Un hold-up à St-Jean de Monts, nous est narré par le menu. Tout se passe bien, sans qu'un mot ou presque soit échangé, jusqu'à ce qu'un des caissiers ne saisisse une arme et ne tire sur Marc (André Pousse). Les gangsters, leur butin conséquent en poche, s'enfuient, mais doivent le laisser dans une clinique avant de rentrer à Paris.
Edouard Coleman (Alain Delon), commissaire divisionnaire, mène son équipe, et va bien vite se retrouver mêlé à l'affaire. D'abord parce qu'une fois qu'il meurt (supprimé par ses camarades), le gangster blessé et Parisien va déclencher une enquête, mais aussi parce que le chef de la bande, Simon (Richard Crenna), et son épouse (Catherine Deneuve) sont ses meilleurs amis: au point où elle trompe Simon avec Edouard... A moins que ce ne soit Edouard qui trompe Simon, on ne sait plus trop bien tant l'amitié entre ces deux-là est importante...
Je ne sais pas combien de temps exactement, mais le dialogue prend très peu de place dans un film où les gens, foncièrement, agissent plus qu'ils ne communiquent. On se passe de mots, et il est vrai que parfois on ne voit pas trop comment certaines choses auraient pu être dites... Alors il y a deux coups fumants, l'un dans une banque, minutieux, l'autre presque baroque, sur un train en marche. On va le dire ici une bonne fois pour toutes, à l'imitation d'Hitchcock, Melville a voulu tenter de remplacer un vrai train et un vrai hélicoptère par des maquettes, et... ça se voit.

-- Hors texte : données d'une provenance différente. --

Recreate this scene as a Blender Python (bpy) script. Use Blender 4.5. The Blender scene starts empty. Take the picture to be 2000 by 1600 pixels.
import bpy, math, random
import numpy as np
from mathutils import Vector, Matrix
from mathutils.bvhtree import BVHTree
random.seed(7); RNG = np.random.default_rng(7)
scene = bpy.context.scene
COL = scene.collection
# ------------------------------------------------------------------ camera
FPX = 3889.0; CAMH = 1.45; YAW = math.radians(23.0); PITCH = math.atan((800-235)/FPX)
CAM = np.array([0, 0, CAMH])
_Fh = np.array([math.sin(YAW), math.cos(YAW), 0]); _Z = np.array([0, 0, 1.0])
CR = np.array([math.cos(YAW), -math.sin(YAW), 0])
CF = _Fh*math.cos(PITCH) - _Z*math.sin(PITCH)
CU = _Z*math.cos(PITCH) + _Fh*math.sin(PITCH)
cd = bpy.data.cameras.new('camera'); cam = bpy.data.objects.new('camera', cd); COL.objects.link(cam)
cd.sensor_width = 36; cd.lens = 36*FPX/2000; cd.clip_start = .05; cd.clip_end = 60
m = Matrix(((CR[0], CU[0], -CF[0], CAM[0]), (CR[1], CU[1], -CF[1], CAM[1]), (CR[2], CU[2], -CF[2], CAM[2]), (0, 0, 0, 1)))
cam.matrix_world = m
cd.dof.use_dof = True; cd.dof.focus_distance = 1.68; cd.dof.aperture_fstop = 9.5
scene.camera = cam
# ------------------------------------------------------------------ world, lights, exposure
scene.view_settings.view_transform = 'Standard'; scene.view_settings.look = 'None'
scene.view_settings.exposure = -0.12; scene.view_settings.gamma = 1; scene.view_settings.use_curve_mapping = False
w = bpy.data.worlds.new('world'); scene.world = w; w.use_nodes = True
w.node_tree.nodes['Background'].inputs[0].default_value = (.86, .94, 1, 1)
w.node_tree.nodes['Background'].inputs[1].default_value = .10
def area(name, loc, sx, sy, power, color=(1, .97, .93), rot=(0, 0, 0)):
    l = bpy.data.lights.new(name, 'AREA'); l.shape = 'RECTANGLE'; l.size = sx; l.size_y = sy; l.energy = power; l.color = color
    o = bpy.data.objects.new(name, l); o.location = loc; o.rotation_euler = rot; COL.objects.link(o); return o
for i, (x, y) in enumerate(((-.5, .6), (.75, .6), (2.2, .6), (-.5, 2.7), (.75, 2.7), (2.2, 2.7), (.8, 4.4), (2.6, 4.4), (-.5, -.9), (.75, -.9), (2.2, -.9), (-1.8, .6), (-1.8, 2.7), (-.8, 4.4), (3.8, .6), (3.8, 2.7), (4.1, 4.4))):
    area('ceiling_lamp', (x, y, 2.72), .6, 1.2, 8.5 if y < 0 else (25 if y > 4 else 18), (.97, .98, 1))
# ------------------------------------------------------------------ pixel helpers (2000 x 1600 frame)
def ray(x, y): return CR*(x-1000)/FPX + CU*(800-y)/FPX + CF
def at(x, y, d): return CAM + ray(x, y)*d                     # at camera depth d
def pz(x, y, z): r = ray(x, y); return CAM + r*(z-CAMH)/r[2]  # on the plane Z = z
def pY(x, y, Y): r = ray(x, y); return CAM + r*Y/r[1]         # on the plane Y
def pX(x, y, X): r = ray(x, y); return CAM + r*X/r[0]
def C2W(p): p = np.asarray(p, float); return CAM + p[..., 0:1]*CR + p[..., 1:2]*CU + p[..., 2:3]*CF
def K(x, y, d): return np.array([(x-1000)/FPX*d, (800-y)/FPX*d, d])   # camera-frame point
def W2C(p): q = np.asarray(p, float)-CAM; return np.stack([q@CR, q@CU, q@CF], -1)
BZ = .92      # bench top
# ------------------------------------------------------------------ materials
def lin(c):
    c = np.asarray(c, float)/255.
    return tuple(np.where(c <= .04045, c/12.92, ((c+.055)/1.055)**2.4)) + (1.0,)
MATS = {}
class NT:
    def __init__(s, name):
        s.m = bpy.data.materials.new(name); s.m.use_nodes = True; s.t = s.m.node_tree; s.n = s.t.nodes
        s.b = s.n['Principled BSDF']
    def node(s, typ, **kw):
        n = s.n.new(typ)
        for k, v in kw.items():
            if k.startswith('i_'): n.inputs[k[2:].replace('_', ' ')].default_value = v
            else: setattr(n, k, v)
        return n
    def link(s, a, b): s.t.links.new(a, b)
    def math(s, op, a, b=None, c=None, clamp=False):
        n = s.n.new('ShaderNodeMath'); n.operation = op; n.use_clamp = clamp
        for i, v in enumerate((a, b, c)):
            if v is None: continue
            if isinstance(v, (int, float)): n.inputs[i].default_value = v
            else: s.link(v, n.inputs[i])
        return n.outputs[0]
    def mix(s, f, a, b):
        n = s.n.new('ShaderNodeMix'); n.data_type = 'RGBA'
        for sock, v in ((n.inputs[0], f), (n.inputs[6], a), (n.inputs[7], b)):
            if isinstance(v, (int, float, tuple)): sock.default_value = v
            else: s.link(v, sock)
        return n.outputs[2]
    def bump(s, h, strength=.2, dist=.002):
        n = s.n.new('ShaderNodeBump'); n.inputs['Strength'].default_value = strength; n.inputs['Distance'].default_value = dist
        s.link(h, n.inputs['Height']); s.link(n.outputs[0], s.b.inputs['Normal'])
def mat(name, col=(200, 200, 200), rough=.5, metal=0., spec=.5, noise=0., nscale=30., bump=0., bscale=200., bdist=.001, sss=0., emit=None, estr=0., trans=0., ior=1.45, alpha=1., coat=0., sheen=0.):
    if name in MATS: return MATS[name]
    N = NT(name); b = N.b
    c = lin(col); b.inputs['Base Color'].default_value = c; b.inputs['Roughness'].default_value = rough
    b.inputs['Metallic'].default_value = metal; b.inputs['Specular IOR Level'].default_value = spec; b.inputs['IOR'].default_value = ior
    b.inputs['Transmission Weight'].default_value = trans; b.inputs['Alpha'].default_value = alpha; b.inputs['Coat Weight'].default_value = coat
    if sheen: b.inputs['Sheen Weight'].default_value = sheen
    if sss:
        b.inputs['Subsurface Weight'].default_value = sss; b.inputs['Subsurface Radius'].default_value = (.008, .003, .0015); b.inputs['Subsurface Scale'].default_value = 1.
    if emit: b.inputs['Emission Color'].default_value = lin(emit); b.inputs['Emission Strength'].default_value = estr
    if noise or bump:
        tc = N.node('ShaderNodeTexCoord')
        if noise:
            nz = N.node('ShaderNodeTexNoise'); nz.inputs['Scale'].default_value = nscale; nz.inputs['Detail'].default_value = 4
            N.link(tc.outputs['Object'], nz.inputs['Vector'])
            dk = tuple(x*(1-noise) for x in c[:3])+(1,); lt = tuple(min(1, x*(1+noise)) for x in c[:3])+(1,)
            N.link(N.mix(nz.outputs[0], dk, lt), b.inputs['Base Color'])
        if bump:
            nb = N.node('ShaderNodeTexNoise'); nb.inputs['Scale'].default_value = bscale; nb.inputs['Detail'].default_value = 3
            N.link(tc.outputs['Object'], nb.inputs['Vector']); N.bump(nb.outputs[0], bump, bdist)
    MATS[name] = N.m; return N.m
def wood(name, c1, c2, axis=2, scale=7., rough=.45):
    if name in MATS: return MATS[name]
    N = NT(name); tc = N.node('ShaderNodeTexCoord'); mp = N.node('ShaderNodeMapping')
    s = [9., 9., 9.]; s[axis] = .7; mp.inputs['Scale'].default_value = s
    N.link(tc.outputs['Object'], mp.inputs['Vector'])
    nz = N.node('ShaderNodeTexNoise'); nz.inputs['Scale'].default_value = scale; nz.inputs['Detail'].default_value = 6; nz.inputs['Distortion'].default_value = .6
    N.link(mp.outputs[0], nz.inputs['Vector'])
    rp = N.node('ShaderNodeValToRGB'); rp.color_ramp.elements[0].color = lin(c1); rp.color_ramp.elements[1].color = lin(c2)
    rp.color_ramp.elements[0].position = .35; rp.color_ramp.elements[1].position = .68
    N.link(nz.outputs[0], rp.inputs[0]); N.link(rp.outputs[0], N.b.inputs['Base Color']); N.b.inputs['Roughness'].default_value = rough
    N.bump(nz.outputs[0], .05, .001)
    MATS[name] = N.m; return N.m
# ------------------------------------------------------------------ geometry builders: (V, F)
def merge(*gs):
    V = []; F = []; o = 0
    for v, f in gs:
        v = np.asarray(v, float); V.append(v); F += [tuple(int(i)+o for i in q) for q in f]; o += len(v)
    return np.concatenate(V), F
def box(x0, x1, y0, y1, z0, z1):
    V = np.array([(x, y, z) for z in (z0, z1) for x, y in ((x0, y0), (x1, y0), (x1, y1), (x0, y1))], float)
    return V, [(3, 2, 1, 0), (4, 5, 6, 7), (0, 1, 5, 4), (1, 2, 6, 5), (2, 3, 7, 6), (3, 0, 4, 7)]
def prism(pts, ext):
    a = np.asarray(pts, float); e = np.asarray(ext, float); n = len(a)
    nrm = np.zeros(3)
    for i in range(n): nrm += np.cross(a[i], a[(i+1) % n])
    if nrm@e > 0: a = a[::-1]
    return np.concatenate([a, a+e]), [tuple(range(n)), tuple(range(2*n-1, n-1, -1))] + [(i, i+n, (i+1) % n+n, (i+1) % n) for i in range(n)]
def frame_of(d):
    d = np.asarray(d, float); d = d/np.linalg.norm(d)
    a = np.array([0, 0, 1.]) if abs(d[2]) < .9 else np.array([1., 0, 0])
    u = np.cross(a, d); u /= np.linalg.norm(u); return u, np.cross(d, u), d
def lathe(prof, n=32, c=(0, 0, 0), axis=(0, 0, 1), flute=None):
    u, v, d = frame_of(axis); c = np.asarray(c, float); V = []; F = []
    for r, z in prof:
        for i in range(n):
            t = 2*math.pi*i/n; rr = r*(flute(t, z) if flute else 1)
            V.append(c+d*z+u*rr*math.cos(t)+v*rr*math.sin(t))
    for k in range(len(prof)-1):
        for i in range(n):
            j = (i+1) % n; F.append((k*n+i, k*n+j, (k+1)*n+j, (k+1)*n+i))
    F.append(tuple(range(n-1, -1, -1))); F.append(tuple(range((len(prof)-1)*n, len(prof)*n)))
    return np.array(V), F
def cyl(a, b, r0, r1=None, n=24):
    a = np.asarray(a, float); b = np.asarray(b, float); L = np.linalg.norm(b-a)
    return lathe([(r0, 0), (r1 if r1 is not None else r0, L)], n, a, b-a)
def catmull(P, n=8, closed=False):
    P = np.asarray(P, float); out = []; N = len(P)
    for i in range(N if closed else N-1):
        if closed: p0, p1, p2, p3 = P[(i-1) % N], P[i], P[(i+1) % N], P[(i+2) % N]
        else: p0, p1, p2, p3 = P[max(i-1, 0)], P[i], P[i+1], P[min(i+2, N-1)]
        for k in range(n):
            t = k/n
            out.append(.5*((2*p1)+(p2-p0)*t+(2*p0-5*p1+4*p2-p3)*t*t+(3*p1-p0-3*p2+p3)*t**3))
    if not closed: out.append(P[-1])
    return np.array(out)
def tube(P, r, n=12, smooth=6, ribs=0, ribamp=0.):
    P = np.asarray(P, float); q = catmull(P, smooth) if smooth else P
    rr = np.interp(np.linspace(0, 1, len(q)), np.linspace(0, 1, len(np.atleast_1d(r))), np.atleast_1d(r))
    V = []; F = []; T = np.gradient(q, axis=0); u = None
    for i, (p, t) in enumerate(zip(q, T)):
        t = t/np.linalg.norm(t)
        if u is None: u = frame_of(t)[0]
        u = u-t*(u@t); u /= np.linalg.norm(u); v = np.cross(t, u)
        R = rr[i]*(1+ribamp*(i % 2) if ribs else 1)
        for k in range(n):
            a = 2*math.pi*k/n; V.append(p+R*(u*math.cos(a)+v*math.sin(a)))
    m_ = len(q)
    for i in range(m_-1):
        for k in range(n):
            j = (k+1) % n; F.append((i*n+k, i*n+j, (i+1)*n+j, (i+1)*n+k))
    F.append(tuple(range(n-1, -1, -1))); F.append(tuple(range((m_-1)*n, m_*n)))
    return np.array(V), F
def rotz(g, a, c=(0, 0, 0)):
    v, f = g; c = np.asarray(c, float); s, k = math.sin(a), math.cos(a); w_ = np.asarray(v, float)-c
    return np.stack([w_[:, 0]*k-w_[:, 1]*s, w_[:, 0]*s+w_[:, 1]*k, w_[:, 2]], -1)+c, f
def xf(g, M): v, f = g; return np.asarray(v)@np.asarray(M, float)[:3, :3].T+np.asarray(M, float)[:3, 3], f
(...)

Et puis il y a un aspect moral, qui est inhérent au genre et qui a toujours inspiré Melville. Un code moral, qui est plus l'apanage des truands que celui des policiers, on le voit ici avec ces gens qui tentent par tous les moyens de respecter les autres gangsters... Par opposition à un policier qui n'hésite pas à recourir à des méthodes brutales, qui vont porter leurs fruits... Mais qui laissent des traces. Des traces assez ambigues: un des indics de Coleman est un travesti, qui travaille dur et auquel le commissaire n'est pas indifférent. Quand les infos sont bonnes, le commissaire est content. Quand elles ne vont pas dans le bon sens, le pandore devient homophobe, sec, et même brutal... A l'inverse, Simon tient l'un des ses lieutenants, un ancien banquier qui a tâté du chômage, informé en temps et en heure de l'évolution de la situation quand un de ses hommes les a dénoncés...
Dans cette histoire d'hommes enfin, Melville a réalisé son fantasme ultime: faire croire que l'action se passe aux Etats-Unis... dans sa tête. Ainsi le commissaire emmène-t-il son équipe, dont le fidèle Paul Crauchet, dans sa grosse Américaine... Ainsi les gangsters (dont certains sont interprétés par des acteurs Américains de série B) vont ils arborer la tenue (Chapeau Fedora, Trench-Coat) du gangster Américain des années 50 et rouler en Chevrolet. Invraisemblable? Sans doute, mais c'est le dernier film de Melville, et s'il ne le sait pas encore, du moins nous a-t-il invité dans son univers si particulier, factice, et faits de vrais sentiments et d'une infinie pudeur. Un film, aussi, très très bleu, comme les petits matins peuvent l'être.